Reviews

A Midsummer Night\’s Dream (RSC)


Gregory Doran’s production (itself a revival of his 2005 show) has finally hit London and it’s easy to see why it has gathered so many plaudits. This is a refreshingly funny take on Dream, a production that has eschewed the Freudian touches and the overt sexuality and has reinvented the Athenian woods as a place of mystery and magic.

Right from the start, the comedy is brought to the fore, when the audience is presented with the comical contrast between Edward Bennett‘s square and buttoned-up Demetrious Tom Davey‘s rakish and slightly boho Lysander. Too often, the lovers tend to be bland, almost-cypher like characters but not in this production. Kathryn Drysdale‘s fiery Hermia is not to be trifled with and she and Natalie Walter’s bespectacled and dull-looking Helena complement Bennett and Davey to make a lively quartet.

Doran’s most striking innovation is the use of the fairies as both a type of Greek chorus and as the instruments of chaos. Thus the lovers are lost in the woods thanks to a thicket of underclothes brandished by the fairies while Peter Quince’s escape from the wood is hindered by the demolition of his bike. Unusually, Oberon and Titania’s quarrel has not led to a schism in fairyland so we see all the fairies working together to build up the air of menace.

The rude mechanicals play their part too, The Pyramus and Thisbe is funny – with some great business on the words of ‘stone’ and ‘hole’. Joe Dixon‘s Bottom got most of the laughs but I was also taken by Ryan Gage‘s Flute, relishing his femininity when playing Thisbe. It’s also nice to hear the Brummie accents rather than the stock rural brogue that we’re so used to hearing.

It’s rare to see a Dream that draws laughs from first scene to the last but Doran has caught all the magic in the text perfectly. It’s taken some time to reach London but with the Donmar’s Twelfth Night down the road, London now has two very funny Shakespeare comedies – when was the last time that happened?

-Maxwell Cooter


Note: The following FOUR-STAR review dates from May 2008 when this production was appearing in Stratford.

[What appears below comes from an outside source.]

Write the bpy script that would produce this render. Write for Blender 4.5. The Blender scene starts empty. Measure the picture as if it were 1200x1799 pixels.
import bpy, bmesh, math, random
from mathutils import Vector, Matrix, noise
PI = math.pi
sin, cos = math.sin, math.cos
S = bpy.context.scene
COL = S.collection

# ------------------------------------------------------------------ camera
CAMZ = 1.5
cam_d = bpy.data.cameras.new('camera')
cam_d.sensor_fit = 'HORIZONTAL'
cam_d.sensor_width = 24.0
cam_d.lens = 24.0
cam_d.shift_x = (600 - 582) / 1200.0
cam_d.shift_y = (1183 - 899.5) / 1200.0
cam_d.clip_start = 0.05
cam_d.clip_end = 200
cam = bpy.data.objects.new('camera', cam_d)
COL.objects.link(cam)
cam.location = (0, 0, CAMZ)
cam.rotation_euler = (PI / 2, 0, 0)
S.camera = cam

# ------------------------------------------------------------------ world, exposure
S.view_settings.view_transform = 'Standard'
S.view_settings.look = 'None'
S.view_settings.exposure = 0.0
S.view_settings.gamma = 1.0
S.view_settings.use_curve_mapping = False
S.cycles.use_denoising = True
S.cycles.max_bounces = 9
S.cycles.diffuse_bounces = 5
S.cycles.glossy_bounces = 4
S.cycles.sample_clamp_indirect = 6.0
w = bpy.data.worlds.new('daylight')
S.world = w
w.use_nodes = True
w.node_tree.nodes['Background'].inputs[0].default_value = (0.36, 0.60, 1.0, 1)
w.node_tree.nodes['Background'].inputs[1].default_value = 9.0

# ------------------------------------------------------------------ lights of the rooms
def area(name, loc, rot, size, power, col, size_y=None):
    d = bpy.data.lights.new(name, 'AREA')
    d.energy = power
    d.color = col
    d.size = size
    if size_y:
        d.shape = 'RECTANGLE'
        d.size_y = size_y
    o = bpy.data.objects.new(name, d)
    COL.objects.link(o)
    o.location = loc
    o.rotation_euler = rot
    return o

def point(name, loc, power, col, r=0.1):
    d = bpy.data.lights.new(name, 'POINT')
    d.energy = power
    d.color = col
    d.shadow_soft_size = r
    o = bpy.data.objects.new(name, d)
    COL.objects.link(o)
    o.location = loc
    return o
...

The first glimpse of Francis O’Connor‘s set for the RSC’s A Midsummer Night’s Dream is breathtaking. As the audience files in, a red-tinged moon is reflected on the black perspex floor and matching panels that form the back wall.

Shakespeare’s play is constructed as three separate entities that merge at the resolution, each performed with aplomb by Gregory Doran‘s cast. The lovers are each distinctive: Demetrius (Edward Bennett) is a buttoned-up toff, immaculately dressed in suit and tie; his rival Lysander (Tom Davey) a Birkenstock-wearing student; the object of their desire, Hermia (Kathryn Drysdale), is a superficial socialite; and Helena (Natalie Walter) a bespectacled homebody blinded by her love for Demetrius.

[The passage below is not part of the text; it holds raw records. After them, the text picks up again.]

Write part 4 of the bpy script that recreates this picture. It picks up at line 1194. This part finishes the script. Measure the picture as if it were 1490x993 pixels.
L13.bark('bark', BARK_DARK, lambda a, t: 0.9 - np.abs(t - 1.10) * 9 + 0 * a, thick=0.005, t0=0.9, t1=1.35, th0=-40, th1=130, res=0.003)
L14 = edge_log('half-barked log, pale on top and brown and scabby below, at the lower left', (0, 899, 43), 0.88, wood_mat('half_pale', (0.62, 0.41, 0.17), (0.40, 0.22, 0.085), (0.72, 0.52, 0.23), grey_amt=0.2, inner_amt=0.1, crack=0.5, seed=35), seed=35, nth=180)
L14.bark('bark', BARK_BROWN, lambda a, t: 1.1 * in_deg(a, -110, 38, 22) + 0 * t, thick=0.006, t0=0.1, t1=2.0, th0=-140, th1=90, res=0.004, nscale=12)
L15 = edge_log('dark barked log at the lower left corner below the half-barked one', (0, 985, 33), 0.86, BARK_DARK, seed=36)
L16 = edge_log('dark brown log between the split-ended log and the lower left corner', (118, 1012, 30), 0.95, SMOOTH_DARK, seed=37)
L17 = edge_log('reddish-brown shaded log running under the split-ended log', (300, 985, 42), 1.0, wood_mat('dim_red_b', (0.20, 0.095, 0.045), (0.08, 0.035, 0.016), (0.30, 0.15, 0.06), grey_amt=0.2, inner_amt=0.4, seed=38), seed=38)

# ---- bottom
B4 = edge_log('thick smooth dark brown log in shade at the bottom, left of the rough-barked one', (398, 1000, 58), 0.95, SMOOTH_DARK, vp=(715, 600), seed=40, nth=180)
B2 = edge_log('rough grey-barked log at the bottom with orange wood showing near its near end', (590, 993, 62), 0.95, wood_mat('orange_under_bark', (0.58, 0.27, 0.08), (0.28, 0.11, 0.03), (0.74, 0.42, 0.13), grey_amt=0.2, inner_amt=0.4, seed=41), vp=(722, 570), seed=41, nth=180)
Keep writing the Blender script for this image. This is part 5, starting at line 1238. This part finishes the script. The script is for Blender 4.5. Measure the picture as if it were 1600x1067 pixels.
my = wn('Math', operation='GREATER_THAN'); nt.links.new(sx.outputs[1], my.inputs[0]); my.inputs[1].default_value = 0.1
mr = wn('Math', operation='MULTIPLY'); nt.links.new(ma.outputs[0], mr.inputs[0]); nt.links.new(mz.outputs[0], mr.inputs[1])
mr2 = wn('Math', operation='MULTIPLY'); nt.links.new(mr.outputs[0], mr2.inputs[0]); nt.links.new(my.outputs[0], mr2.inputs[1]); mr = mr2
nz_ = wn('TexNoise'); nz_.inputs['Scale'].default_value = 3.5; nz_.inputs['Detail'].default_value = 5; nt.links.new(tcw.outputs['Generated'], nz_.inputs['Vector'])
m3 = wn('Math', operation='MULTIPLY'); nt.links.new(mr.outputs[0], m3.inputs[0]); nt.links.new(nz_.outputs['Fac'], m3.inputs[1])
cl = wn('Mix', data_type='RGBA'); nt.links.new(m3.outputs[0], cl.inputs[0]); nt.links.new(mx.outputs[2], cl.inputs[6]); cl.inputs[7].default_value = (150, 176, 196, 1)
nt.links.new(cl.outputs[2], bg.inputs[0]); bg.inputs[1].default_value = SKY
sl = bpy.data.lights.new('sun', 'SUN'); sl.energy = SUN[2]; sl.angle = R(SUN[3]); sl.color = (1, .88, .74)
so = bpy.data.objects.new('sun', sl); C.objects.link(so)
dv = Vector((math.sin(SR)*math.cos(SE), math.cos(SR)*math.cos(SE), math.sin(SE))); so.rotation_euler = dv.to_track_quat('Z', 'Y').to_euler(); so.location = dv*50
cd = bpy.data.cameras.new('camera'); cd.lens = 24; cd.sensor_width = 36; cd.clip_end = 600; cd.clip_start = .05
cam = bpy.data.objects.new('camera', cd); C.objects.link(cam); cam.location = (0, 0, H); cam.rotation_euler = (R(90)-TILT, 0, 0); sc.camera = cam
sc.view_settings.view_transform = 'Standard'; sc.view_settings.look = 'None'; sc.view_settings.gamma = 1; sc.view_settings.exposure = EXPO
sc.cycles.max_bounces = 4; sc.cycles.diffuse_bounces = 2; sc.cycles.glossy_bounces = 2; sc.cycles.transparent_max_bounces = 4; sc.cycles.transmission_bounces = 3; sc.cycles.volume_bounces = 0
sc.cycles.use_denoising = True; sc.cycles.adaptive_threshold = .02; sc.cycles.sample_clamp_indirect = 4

Doran’s fairy world mixes uneasily with the real one, yet is curiously beguiling. They move about in a clump, looking like rejects from a 1980s-era Madonna video. The fairies each have puppet dolls of themselves they manipulate, as they manipulate the bodies of the lovers. The forest through which Helena chases Demetrius is the soiled undergarments of Lysander and Demetrius, stolen from their cases.

These fairies rule this Athenian wood while their master and mistress squabble over a changeling boy. Oberon (Peter de Jersey) and Titania (Andrea Harris) have lost control of their kingdom, which has their fairies running amok in the human realm. In fact, the ease with which their minions weave in and out of fairy kingdom and Athens illustrates their absolute lack of power. Puck (Mark Hadfield) emerges from a pile of rubbish on an urban street; the First Fairy (Mariah Gale) gleefully dances around the mechanicals as they assemble for their rehearsal meeting; and the sprites wickedly make Peter Quince’s (Roderick Smith) bicycle take itself apart while he looks on.

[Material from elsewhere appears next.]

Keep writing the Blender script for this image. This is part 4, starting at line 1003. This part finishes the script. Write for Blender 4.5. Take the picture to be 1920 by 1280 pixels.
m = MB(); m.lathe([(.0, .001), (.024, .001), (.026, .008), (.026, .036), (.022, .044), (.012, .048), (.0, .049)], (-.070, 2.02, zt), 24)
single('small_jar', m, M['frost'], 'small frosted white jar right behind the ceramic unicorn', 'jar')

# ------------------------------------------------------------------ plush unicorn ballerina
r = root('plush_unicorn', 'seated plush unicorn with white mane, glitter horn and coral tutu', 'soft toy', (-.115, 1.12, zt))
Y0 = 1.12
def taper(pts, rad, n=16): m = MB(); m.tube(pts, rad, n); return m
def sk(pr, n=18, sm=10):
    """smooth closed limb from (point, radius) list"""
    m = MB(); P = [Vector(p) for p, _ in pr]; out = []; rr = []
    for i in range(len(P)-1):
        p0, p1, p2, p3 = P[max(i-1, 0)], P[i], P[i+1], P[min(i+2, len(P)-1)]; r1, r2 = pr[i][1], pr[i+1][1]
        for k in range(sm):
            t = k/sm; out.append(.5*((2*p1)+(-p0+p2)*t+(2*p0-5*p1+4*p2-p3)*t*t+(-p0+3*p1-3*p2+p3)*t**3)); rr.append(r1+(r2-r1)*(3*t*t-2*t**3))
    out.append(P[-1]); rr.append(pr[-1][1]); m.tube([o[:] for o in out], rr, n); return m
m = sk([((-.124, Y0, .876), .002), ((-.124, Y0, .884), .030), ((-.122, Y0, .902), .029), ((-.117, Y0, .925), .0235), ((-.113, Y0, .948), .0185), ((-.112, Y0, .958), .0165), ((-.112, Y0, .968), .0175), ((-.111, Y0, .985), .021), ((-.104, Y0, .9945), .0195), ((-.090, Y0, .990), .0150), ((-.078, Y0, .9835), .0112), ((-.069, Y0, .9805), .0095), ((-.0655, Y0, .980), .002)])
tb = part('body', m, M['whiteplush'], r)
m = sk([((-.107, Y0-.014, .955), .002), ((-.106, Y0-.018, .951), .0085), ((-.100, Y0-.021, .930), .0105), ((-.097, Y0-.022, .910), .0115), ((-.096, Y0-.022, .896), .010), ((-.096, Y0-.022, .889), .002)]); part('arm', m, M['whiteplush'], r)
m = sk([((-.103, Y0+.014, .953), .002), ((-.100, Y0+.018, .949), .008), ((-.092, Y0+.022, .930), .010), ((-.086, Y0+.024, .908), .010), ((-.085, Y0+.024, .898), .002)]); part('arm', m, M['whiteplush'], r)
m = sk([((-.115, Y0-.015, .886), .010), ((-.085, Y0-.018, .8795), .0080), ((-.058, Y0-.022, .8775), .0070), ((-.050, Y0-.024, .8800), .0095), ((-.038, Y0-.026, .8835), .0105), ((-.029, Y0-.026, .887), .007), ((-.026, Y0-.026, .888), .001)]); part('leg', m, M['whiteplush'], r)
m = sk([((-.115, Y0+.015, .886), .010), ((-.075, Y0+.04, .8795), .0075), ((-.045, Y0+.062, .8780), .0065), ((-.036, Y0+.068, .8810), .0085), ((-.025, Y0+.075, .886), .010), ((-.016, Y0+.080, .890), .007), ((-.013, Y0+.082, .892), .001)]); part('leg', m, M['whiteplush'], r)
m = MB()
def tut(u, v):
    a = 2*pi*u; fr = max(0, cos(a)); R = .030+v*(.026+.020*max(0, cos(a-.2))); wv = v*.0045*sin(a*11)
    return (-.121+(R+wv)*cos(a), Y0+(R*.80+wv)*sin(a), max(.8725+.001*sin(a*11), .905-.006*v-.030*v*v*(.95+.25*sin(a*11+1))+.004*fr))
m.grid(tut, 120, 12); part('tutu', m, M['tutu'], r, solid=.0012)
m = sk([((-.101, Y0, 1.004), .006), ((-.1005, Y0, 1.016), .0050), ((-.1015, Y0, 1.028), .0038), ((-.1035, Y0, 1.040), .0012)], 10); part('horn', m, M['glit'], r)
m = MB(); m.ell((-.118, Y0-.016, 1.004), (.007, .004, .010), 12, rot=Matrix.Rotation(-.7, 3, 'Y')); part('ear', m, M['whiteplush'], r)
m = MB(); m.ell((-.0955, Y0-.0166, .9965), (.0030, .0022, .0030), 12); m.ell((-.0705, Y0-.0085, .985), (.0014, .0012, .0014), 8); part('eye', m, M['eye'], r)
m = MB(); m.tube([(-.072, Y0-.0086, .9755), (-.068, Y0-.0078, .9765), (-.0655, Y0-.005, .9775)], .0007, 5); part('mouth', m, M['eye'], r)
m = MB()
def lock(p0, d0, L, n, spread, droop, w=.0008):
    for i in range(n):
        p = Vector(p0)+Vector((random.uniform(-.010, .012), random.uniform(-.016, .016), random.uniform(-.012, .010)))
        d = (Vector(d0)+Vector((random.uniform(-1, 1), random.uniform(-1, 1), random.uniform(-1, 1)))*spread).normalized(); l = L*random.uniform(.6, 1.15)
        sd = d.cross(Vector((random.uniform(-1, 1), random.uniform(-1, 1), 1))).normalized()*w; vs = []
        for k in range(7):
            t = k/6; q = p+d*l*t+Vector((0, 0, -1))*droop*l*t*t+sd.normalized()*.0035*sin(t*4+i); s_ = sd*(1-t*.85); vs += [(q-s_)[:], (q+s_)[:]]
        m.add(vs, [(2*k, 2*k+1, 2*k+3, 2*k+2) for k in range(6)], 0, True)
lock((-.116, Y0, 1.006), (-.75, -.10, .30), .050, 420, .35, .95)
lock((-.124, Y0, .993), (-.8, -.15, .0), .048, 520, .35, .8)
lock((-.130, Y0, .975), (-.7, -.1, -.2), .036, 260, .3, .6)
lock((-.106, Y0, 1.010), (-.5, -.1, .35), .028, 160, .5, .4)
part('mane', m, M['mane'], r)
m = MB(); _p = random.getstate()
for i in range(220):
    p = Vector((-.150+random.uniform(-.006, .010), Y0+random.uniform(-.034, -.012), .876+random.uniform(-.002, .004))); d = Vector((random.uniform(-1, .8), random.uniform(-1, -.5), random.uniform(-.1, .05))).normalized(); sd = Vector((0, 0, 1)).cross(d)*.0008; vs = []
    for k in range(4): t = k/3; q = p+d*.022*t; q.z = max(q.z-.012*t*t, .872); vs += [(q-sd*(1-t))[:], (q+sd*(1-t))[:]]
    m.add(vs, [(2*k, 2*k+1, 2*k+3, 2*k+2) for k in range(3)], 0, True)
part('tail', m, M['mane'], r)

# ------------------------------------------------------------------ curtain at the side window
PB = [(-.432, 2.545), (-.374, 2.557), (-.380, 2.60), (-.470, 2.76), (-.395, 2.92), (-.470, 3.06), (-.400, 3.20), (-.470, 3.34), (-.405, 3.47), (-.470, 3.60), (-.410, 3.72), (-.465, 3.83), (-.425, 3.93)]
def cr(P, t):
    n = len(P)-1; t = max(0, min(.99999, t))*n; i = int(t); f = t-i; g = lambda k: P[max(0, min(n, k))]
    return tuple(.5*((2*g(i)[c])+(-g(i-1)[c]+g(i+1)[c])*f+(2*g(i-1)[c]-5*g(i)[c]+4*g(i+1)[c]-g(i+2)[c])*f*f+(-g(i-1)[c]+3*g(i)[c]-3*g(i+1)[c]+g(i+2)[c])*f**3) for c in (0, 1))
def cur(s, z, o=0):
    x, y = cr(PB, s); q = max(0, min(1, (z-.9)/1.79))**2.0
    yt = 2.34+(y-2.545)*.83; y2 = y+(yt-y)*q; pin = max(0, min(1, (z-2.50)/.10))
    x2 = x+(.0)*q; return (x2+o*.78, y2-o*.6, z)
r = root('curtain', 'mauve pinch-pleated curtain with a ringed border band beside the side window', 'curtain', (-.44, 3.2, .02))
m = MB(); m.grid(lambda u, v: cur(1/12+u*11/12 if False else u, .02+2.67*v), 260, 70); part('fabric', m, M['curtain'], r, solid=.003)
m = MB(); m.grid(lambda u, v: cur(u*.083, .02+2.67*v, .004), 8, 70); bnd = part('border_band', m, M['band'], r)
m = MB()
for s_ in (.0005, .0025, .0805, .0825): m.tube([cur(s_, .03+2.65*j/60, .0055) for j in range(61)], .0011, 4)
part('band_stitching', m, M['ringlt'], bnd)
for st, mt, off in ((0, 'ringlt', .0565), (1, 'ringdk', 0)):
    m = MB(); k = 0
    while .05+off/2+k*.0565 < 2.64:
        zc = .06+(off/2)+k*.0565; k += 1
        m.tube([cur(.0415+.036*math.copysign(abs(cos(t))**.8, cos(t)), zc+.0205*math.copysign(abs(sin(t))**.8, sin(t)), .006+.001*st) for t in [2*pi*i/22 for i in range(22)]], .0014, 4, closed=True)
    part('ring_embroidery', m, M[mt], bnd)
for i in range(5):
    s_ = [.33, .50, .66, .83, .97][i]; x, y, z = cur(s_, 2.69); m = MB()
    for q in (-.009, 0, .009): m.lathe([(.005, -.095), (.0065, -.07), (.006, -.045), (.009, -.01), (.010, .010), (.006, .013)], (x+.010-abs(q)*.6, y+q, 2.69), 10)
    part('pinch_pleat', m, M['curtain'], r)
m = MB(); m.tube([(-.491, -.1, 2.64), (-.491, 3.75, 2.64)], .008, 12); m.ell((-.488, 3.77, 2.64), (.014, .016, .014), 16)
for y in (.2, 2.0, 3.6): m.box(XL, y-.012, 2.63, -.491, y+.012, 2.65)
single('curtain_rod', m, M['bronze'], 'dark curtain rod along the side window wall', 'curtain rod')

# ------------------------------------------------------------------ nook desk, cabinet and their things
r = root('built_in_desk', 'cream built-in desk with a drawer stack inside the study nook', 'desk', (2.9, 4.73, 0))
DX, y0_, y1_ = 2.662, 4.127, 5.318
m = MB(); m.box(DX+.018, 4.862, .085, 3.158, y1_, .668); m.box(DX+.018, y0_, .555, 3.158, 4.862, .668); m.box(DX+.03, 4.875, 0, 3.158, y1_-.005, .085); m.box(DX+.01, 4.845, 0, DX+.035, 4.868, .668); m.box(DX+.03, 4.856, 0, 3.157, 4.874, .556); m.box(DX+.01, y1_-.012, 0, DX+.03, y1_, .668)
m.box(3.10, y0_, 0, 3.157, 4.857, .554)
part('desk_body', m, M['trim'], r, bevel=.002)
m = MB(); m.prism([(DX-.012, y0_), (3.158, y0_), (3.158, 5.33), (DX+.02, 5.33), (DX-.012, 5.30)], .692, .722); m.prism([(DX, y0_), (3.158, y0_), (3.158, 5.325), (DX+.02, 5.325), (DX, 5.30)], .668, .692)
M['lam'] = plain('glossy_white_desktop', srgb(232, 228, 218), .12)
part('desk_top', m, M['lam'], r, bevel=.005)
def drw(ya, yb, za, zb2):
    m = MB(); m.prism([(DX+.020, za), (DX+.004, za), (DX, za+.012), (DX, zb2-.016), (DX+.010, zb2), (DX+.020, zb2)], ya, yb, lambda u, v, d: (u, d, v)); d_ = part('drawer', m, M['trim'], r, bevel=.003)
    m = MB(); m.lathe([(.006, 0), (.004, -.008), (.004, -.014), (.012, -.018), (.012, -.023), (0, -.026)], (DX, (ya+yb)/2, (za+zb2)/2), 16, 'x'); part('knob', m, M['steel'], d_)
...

Doran’s production is a revival of his 2005 Dream, then performed in the now-destroyed Royal Shakespeare Theatre. His 2008 Brummie mechanicals are literally walking in the footsteps of their forebears, but the recycled gags remain hilarious. The play within the play is a delightful mix of coarse humour and word play.

The transfer from the proscenium arch to the Courtyard’s thrust stage also serves the production well. At the finale, Titania and Oberon orchestrate a magical blessing not just of the three couples’ marriage beds but of the theatre itself, the fairy kingdom once again in harmony.